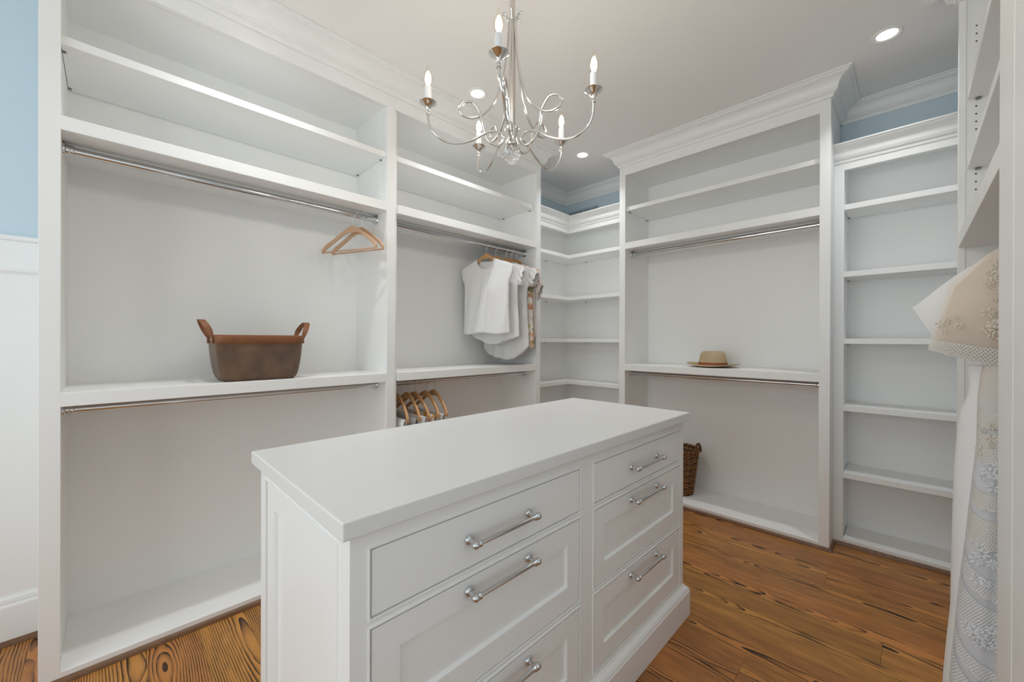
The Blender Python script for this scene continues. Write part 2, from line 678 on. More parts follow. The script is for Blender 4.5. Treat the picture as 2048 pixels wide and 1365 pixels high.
# ------------------------------------------------------------------ room shell
floor = struct(MB().box(XW - 0.1, XE + 0.1, YS - 0.1, YN + 0.1, -0.10, -0.0125).build('floor', OAKTRIM))
PW = 0.165
rng = random.Random(11)
y = 2.74 + PW * 5
y_rows = []
while y > YS - PW:
    y_rows.append(y)
    y -= PW
for ri, y0 in enumerate(y_rows):
    a, b = max(y0, YS), min(y0 + PW, YN)
    if b - a < 0.01:
        continue
    if abs(y0 - 2.74) < 0.01:
        joints = [XW, -0.93, XE]
    elif abs(y0 - (2.74 - PW)) < 0.01:
        joints = [XW, -1.95, -0.31, XE]
    elif abs(y0 - (2.74 - 2 * PW)) < 0.01 or abs(y0 - (2.74 - 3 * PW)) < 0.01:
        joints = [XW, -1.45 - 0.3 * ri % 0.4, XE]
    else:
        j = XW + rng.uniform(0.5, 1.7)
        joints = [XW, j]
        if XE - j > 1.6:
            joints.append(j + rng.uniform(0.8, 1.4))
        joints.append(XE)
    for xa, xb in zip(joints, joints[1:]):
        g = 0.0004
        c = ((xa + xb) / 2, (a + b) / 2, 0)
        mb = MB().box(xa + g, xb - g, a + g, b - g, -0.012, 0.0)
        o = mb.build('plank', OAK, origin=c)
        o.parent = floor

struct(MB().box(XW - 0.1, XE + 0.1, YS - 0.1, YN + 0.1, ZC, ZC + 0.1).build('ceiling', CEIL))
wall_left = struct(MB().box(XW - 0.1, XW, YS, YN, 0, ZC).build('wall_left', BLUE))
wall_back = struct(MB().box(XW - 0.1, XE + 0.1, YN, YN + 0.1, 0, ZC).build('wall_back', BLUE))
wr_ = MB().box(XE, XE + 0.1, YS, FILL_WIN[0], 0, ZC).box(XE, XE + 0.1, FILL_WIN[1], YN, 0, ZC)
wr_.box(XE, XE + 0.1, FILL_WIN[0], FILL_WIN[1], 0, FILL_WIN[2]).box(XE, XE + 0.1, FILL_WIN[0], FILL_WIN[1], FILL_WIN[3], ZC)
wall_right = struct(wr_.build('wall_right', BLUE))
fr = MB()
fr.box(XW - 0.1, WIN[0], YS - 0.1, YS, 0, ZC).box(WIN[1], XE + 0.1, YS - 0.1, YS, 0, ZC)
fr.box(WIN[0], WIN[1], YS - 0.1, YS, 0, WIN[2]).box(WIN[0], WIN[1], YS - 0.1, YS, WIN[3], ZC)
struct(fr.build('wall_front', BLUE))
win = MB()  # unseen side window, put in only to carry the fill light
t = 0.06
win.box(WIN[0], WIN[0] + t, YS - 0.08, YS + 0.015, WIN[2], WIN[3]).box(WIN[1] - t, WIN[1], YS - 0.08, YS + 0.015, WIN[2], WIN[3])
win.box(WIN[0], WIN[1], YS - 0.08, YS + 0.015, WIN[3] - t, WIN[3]).box(WIN[0], WIN[1], YS - 0.08, YS + 0.03, WIN[2], WIN[2] + t)
window = struct(win.build('window_1', WHITE))
xm = (WIN[0] + WIN[1]) / 2
for k in (1, 2):
    xx = WIN[0] + (WIN[1] - WIN[0]) * k / 3
    MB().box(xx - 0.02, xx + 0.02, YS - 0.07, YS, WIN[2] + t, WIN[3] - t).build('mullion', WHITE, window)
for k in range(3):
    xa = WIN[0] + (WIN[1] - WIN[0]) * k / 3
    xb = WIN[0] + (WIN[1] - WIN[0]) * (k + 1) / 3
    MB().box(xa + 0.02, xb - 0.02, YS - 0.05, YS - 0.046, WIN[2] + t, WIN[3] - t).build('pane', PANE, window)

win = MB()  # unseen side window, put in only to carry the fill light
win.box(XE - 0.015, XE + 0.08, FILL_WIN[0], FILL_WIN[0] + t, FILL_WIN[2], FILL_WIN[3]).box(XE - 0.015, XE + 0.08, FILL_WIN[1] - t, FILL_WIN[1], FILL_WIN[2], FILL_WIN[3])
win.box(XE - 0.015, XE + 0.08, FILL_WIN[0] + t, FILL_WIN[1] - t, FILL_WIN[3] - t, FILL_WIN[3]).box(XE - 0.03, XE + 0.08, FILL_WIN[0] + t, FILL_WIN[1] - t, FILL_WIN[2], FILL_WIN[2] + t)
added_window = struct(win.build('fill_window', WHITE))
ym = (FILL_WIN[0] + FILL_WIN[1]) / 2
MB().box(XE, XE + 0.07, ym - 0.02, ym + 0.02, FILL_WIN[2] + t, FILL_WIN[3] - t).build('mullion', WHITE, added_window)
for ya_, yb_ in ((FILL_WIN[0] + t, ym - 0.02), (ym + 0.02, FILL_WIN[1] - t)):
    MB().box(XE + 0.046, XE + 0.05, ya_, yb_, FILL_WIN[2] + t, FILL_WIN[3] - t).build('pane', PANE, added_window)

# wainscot on the stretch of left wall in front of the closets
wain = struct(MB().box(XW, XW + 0.012, YS, -0.1785, 0.0, 1.524).build('trim_1', WHITE))
MB().box(XW, XW + 0.024, YS, -0.1785, 1.524, 1.640).build('frieze_board', WHITE, wain, bevel=0.002)
MB().sweep([(XW, YS), (XW, -0.1785)], [(0, 1.640), (0.030, 1.640), (0.034, 1.646), (0.034, 1.655), (0.030, 1.660), (0, 1.660)]).build('cap_rail', WHITE, wain)
MB().sweep([(XW, YS), (XW, -0.1785)], [(0.0, 1.524), (0.030, 1.524), (0.028, 1.516), (0.018, 1.508), (0.0, 1.508)]).build('bead', WHITE, wain)
BASEP = [(0, 0.0), (0.028, 0.0), (0.028, 0.150), (0.026, 0.158), (0.020, 0.160), (0.022, 0.170), (0.020, 0.182), (0.014, 0.190), (0.012, 0.198), (0, 0.198)]
struct(MB().sweep([(XW, YS), (XW, -0.1785)], BASEP).build('baseboard_left', WHITE))


def shoe(name, path, side=1):
    r = 0.018
    prof = [(0, 0), (r * 0.8, 0)] + [(r * 0.8 * math.cos(a), r * 1.1 * math.sin(a)) for a in (0.4, 0.8, 1.2, PI / 2)]
    return struct(MB().sweep(path, prof, side).build(name, OAKTRIM, smooth=True, auto=40))
shoe('trim_2', [(XW + 0.028, YS), (XW + 0.028, -0.1785)])

# crown on the two walls in the recessed corner and above the right shelves
def crown_profile(ztop, proj=0.103, h=0.112):
    P = [(0, -1), (0.10, -1), (0.10, -0.94), (0.14, -0.86), (0.22, -0.80), (0.27, -0.79), (0.27, -0.745), (0.31, -0.73), (0.31, -0.685), (0.34, -0.675)]
    for k in range(1, 9):
        a = PI / 2 * k / 8
        P.append((0.34 + 0.46 * (1 - math.cos(a)), -0.675 + 0.47 * math.sin(a)))
    P += [(0.80, -0.17), (0.86, -0.165), (0.86, -0.10), (0.97, -0.085), (1.0, -0.07), (1.0, 0), (0, 0)]
    return [(o * proj, ztop + z * h) for o, z in P]
struct(MB().sweep([(XW, 2.45), (XW, YN), (-1.60, YN)], crown_profile(ZC - 0.001, 0.070, 0.112)).build('trim_3', WHITE))
struct(MB().sweep([(-0.45, YN), (XE, YN)], crown_profile(ZC - 0.001, 0.070, 0.112)).build('trim_4', WHITE))

# ------------------------------------------------------------------ built-in closets
FRONT_X = -2.163
STILE = 0.0525
TH = 0.018
MID1, MID0, LOW1, LOW0, BOT1, TOPR = 2.045, 1.994, 1.0452, 0.9948, 0.039, 2.602
ADJ1, ADJ0 = 2.3435, 2.312


class Frame:
    """maps unit coordinates (a along the front, d depth behind the front) to the world"""
    def __init__(s, kind, front):
        s.k, s.f = kind, front

    def box(s, mb, a0, a1, d0, d1, z0, z1):
        if s.k == 'L':      # faces +x, a is world y
            return mb.box(s.f - d1, s.f - d0, a0, a1, z0, z1)
        if s.k == 'R':      # faces -x, a is world y
            return mb.box(s.f + d0, s.f + d1, a0, a1, z0, z1)
        return mb.box(a0, a1, s.f + d0, s.f + d1, z0, z1)   # 'B' faces -y

    def p(s, a, d, z):
        if s.k == 'L':
            return (s.f - d, a, z)
        if s.k == 'R':
            return (s.f + d, a, z)
        return (a, s.f + d, z)


def peg_holes(fr_, parent, a, sgn, ds, zs, material, r=0.0035):
    """round holes bored in a side panel whose face is at a and looks towards sgn"""
    mb = MB()
    for d in ds:
        for z in zs:
            c = Vector(fr_.p(a + sgn * 0.0006, d, z))
            u = Vector(fr_.p(0, 1, 0)) - Vector(fr_.p(0, 0, 0))
            n0 = len(mb.v)
            for k in range(8):
                q = c + u * (r * math.cos(k * PI / 4)) + Vector((0, 0, r * math.sin(k * PI / 4)))
                mb.v.append(tuple(q))
            mb.f.append(tuple(range(n0, n0 + 8)))
    o = mb.build('peg_holes', material, parent)
    o['kind'] = 'stuff'
    return o


def rod(fr_, parent, a0, a1, d, z, r=0.0155):
    p0, p1 = fr_.p(a0 + 0.004, d, z), fr_.p(a1 - 0.004, d, z)
    ro = MB().tube([p0, p1], r, 16).build('closet_rod', CHROME, parent, smooth=True, auto=60)
    ax = 'y' if fr_.k in 'LR' else 'x'
    for a, s in ((a0, 1), (a1, -1)):
        prof = [(0.0285, 0), (0.0285, s * 0.004), (0.026, s * 0.007), (0.0205, s * 0.009), (0.0195, s * 0.020), (0.0205, s * 0.024), (0.0185, s * 0.030), (r, s * 0.031)]
        MB().lathe(prof, fr_.p(a, d, z), ax, 20).build('flange', CHROME, ro, smooth=True, auto=50)
    return ro


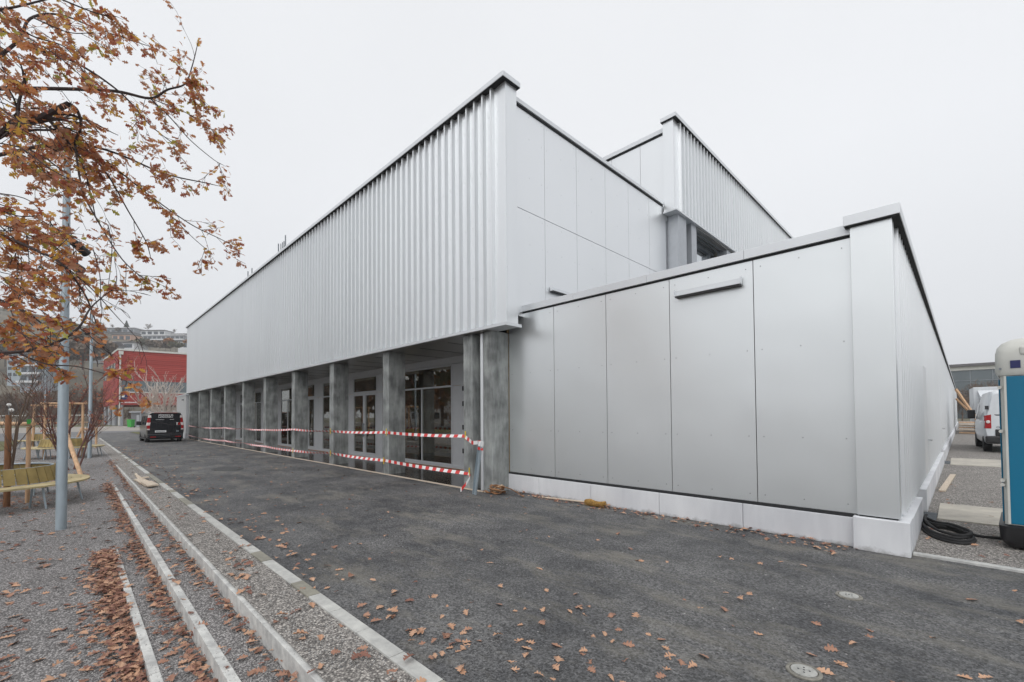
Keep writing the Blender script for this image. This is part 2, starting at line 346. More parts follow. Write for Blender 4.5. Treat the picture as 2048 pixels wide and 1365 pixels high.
M['wood_pale'] = mat('pale_board', (0.56, 0.47, 0.37), 0.7, 0, 0.12, 5, 0.2, 30, stretch=(1, 8, 1))
M['slat'] = mat('bench_slat', (0.30, 0.225, 0.085), 0.7, 0, 0.28, 3.5, 0.3, 30)
M['seat'] = mat('bench_seat', (0.46, 0.38, 0.21), 0.7, 0, 0.2, 3.5, 0.3, 30)
M['reed'] = mat('reed_wrap', (0.27, 0.13, 0.065), 0.85, 0, 0.3, 8, 0.5, 60, stretch=(12, 12, 0.6))
M['bark'] = mat('dark_bark', (0.055, 0.040, 0.038), 0.9, 0, 0.3, 20, 0.5, 60)
M['bark_red'] = mat('red_bark', (0.13, 0.06, 0.05), 0.85, 0, 0.3, 12)
M['bark_brown'] = mat('brown_twigs', (0.135, 0.095, 0.07), 0.9, 0, 0.25, 0.5)
M['bark_white'] = mat('birch_bark', (0.56, 0.49, 0.44), 0.8, 0, 0.15, 3)
M['grass'] = mat('grass_verge', (0.085, 0.10, 0.03), 0.95, 0, 0.35, 1.5, 0.4, 30, col2=(0.16, 0.15, 0.06))
M['paving'] = mat('parking_paving', (0.30, 0.275, 0.245), 0.85, 0, 0.1, 0.3)
M['road'] = mat('road_asphalt', (0.15, 0.15, 0.155), 0.8, 0, 0.12, 0.3)
M['ground'] = mat('far_ground', (0.14, 0.13, 0.09), 0.95, 0, 0.2, 0.05)
M['paint'] = mat('road_paint', (0.72, 0.72, 0.70), 0.7, 0, 0.1)
M['redwall'] = None
M['vanblack'] = mat('black_car_paint', (0.010, 0.011, 0.015), 0.22, 0.1, 0.1, coat=0.6)
M['vangrey'] = mat('grey_car_paint', (0.20, 0.195, 0.175), 0.3, 0.4, 0.05, coat=0.5)
M['vanwhite'] = mat('white_car_paint', (0.66, 0.69, 0.72), 0.3, 0, 0.03, coat=0.4)
M['carglass'] = mat('dark_car_glass', (0.03, 0.04, 0.045), 0.05, 0, 0.1, spec=0.9)
M['redlamp'] = mat('red_lamp_glass', (0.36, 0.012, 0.015), 0.15, 0, 0.1); M['clearlamp'] = mat('clear_lamp_glass', (0.72, 0.66, 0.64), 0.15)
M['teal'] = mat('teal_plastic', (0.0, 0.15, 0.27), 0.38, 0, 0.05, 0.8); M['offwhite'] = mat('offwhite_plastic', (0.58, 0.58, 0.54), 0.45, 0, 0.06, 3)
M['green'] = mat('green_plastic', (0.06, 0.40, 0.07), 0.45, 0, 0.05)
M['broom'] = mat('coir_bristle', (0.30, 0.17, 0.045), 0.95, 0, 0.35, 30, 0.8, 150)
M['strap'] = mat('brown_webbing', (0.26, 0.13, 0.06), 0.8, 0, 0.3, 20); M['strap_l'] = mat('pale_webbing', (0.50, 0.37, 0.25), 0.8, 0, 0.2, 20)
M['blue'] = mat('dark_blue_enamel', (0.015, 0.02, 0.10), 0.4)
M['globe'] = mat('opal_globe', (0.72, 0.72, 0.70), 0.3)
M['cast'] = mat('cast_cover', (0.36, 0.36, 0.34), 0.6, 0.1, 0.2, 30, 0.4, 80); M['cast_d'] = mat('cast_ring', (0.20, 0.19, 0.165), 0.7, 0, 0.25, 30, 0.4, 80)
M['cast_k'] = mat('dark_cast_iron', (0.05, 0.05, 0.05), 0.6, 0.2, 0.3, 20)
M['slab'] = mat_concrete('ground_slab', (0.45, 0.42, 0.37), 0.85, 0.8, False, 1.5)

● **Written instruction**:
Starting at the top of the listing above, reproduce each line up to and including the one with "o.parent = floor"; omit the pictures.

● **The solution**:
The Blender Python script for this scene continues. Write part 2, from line 678 on. More parts follow. The script is for Blender 4.5. Treat the picture as 2048 pixels wide and 1365 pixels high.
# ------------------------------------------------------------------ room shell
floor = struct(MB().box(XW - 0.1, XE + 0.1, YS - 0.1, YN + 0.1, -0.10, -0.0125).build('floor', OAKTRIM))
PW = 0.165
rng = random.Random(11)
y = 2.74 + PW * 5
y_rows = []
while y > YS - PW:
    y_rows.append(y)
    y -= PW
for ri, y0 in enumerate(y_rows):
    a, b = max(y0, YS), min(y0 + PW, YN)
    if b - a < 0.01:
        continue
    if abs(y0 - 2.74) < 0.01:
        joints = [XW, -0.93, XE]
    elif abs(y0 - (2.74 - PW)) < 0.01:
        joints = [XW, -1.95, -0.31, XE]
    elif abs(y0 - (2.74 - 2 * PW)) < 0.01 or abs(y0 - (2.74 - 3 * PW)) < 0.01:
        joints = [XW, -1.45 - 0.3 * ri % 0.4, XE]
    else:
        j = XW + rng.uniform(0.5, 1.7)
        joints = [XW, j]
        if XE - j > 1.6:
            joints.append(j + rng.uniform(0.8, 1.4))
        joints.append(XE)
    for xa, xb in zip(joints, joints[1:]):
        g = 0.0004
        c = ((xa + xb) / 2, (a + b) / 2, 0)
        mb = MB().box(xa + g, xb - g, a + g, b - g, -0.012, 0.0)
        o = mb.build('plank', OAK, origin=c)
        o.parent = floor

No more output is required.